Note how many lines hold the string "picture" and give that number without any other words.

[Dataset excerpt start]

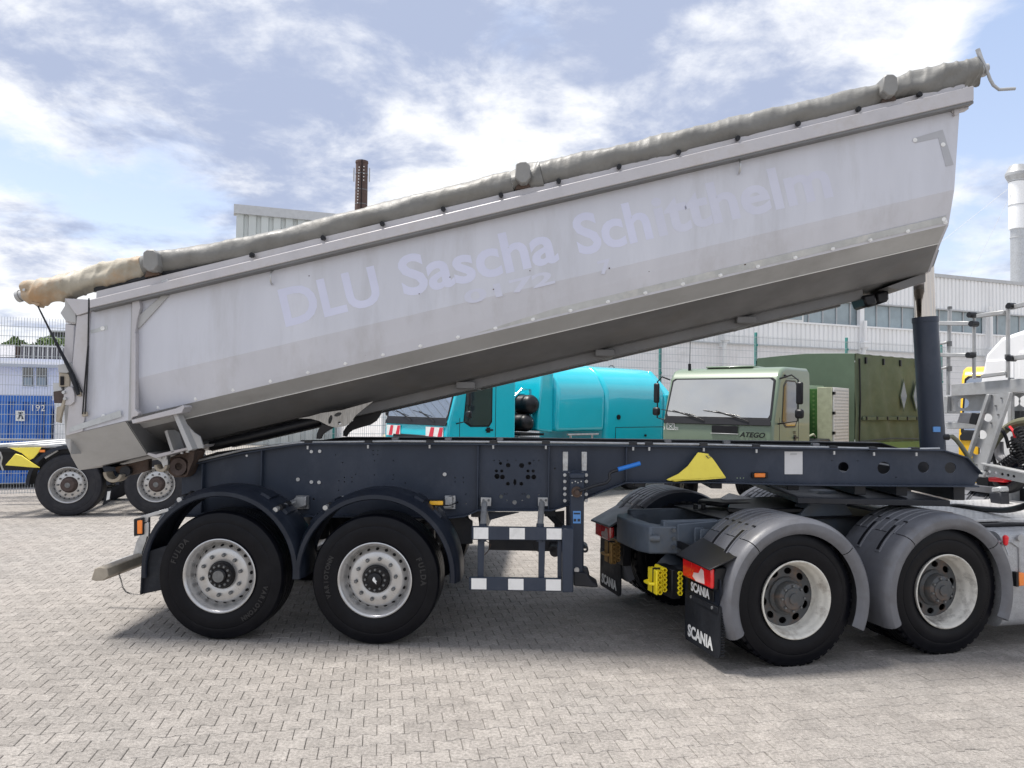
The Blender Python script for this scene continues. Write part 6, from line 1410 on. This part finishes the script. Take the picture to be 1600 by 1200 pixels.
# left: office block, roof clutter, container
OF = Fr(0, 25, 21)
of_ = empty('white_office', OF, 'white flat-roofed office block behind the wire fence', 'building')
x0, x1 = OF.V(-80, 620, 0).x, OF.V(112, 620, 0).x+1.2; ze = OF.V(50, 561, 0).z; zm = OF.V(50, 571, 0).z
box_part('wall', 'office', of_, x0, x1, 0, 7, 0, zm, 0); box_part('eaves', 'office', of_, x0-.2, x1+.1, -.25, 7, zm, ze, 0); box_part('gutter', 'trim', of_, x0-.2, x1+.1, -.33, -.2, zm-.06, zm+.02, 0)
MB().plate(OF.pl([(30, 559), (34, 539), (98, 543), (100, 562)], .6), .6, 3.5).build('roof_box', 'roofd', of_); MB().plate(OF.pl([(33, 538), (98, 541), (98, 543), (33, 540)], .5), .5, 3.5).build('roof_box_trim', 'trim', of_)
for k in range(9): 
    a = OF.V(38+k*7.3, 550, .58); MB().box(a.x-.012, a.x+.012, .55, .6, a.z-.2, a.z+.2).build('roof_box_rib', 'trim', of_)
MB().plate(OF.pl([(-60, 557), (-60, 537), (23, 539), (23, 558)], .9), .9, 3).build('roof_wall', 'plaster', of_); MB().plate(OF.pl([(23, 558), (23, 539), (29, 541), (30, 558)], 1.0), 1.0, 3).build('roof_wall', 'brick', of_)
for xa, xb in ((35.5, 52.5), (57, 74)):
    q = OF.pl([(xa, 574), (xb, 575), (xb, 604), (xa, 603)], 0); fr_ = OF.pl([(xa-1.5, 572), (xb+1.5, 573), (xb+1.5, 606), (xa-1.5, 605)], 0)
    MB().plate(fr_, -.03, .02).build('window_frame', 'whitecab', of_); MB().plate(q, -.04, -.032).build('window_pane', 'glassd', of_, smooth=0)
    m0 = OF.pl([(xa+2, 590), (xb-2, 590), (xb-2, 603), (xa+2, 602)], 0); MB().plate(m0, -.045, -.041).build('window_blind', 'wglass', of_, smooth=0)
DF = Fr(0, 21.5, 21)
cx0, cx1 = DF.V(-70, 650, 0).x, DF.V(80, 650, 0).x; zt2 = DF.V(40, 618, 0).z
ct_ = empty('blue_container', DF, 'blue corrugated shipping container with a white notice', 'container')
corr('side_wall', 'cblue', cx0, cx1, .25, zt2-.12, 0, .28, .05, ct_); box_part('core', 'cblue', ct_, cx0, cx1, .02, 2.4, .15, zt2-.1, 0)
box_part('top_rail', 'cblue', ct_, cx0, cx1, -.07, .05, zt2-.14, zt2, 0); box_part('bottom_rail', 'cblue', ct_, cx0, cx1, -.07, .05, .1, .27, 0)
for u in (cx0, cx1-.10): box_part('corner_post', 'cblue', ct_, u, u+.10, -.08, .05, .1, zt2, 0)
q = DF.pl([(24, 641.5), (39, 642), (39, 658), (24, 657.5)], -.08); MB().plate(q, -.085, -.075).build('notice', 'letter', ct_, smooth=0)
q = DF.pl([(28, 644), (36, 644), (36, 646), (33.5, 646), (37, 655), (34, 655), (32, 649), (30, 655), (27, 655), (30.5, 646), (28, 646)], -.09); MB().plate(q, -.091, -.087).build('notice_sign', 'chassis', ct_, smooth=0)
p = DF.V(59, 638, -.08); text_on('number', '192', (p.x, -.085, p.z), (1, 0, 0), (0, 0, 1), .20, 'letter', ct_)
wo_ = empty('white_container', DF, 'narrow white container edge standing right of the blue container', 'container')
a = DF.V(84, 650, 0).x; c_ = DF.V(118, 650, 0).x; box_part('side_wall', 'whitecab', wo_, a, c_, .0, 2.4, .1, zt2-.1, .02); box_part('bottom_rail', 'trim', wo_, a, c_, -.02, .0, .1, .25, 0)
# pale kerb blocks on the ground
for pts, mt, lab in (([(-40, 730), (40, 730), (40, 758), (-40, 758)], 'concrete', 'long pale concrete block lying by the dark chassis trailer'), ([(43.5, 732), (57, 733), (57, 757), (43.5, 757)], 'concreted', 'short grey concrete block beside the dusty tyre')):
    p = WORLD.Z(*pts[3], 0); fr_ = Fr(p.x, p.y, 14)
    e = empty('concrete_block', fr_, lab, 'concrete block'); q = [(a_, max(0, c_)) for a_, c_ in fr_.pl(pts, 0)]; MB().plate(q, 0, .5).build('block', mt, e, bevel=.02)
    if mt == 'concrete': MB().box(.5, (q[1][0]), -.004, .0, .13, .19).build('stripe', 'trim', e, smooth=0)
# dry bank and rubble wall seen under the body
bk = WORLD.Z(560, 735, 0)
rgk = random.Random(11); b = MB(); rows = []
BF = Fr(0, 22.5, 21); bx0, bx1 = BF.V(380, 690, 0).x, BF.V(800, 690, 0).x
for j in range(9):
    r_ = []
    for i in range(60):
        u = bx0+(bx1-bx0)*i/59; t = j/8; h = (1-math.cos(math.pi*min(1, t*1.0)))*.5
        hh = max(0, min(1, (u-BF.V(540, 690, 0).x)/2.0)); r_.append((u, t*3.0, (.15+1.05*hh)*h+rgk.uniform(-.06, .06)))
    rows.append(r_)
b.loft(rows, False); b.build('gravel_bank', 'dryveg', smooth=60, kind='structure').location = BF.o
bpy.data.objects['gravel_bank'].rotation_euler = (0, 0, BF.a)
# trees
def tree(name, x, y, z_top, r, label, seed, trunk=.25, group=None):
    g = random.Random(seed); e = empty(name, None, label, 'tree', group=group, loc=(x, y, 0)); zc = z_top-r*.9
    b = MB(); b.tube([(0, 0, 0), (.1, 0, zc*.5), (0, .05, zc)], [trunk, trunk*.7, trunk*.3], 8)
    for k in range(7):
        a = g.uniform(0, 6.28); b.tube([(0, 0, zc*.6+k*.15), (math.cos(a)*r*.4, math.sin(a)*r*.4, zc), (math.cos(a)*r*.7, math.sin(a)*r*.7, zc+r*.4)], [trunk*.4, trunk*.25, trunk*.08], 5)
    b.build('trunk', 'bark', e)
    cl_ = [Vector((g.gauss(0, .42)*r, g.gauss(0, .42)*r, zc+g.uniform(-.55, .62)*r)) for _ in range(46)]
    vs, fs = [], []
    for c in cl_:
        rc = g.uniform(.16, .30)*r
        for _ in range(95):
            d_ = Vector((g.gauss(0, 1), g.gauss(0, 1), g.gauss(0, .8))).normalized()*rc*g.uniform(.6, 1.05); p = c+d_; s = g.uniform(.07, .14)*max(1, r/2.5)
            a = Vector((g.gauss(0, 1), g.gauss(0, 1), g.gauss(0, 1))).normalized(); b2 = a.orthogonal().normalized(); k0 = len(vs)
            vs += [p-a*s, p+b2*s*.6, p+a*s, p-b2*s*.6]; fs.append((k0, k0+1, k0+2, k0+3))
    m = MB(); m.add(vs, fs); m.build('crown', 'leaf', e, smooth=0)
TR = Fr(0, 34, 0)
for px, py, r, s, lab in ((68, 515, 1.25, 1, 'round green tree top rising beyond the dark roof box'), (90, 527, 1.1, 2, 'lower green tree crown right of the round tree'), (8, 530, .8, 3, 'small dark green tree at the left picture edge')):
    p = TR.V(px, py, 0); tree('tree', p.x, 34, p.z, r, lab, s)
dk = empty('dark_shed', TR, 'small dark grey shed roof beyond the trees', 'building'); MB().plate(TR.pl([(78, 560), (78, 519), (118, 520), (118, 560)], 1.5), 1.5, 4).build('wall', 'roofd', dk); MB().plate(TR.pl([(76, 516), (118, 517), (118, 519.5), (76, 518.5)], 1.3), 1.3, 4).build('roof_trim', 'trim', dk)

[Dataset excerpt end]

_Result for this exercise_
2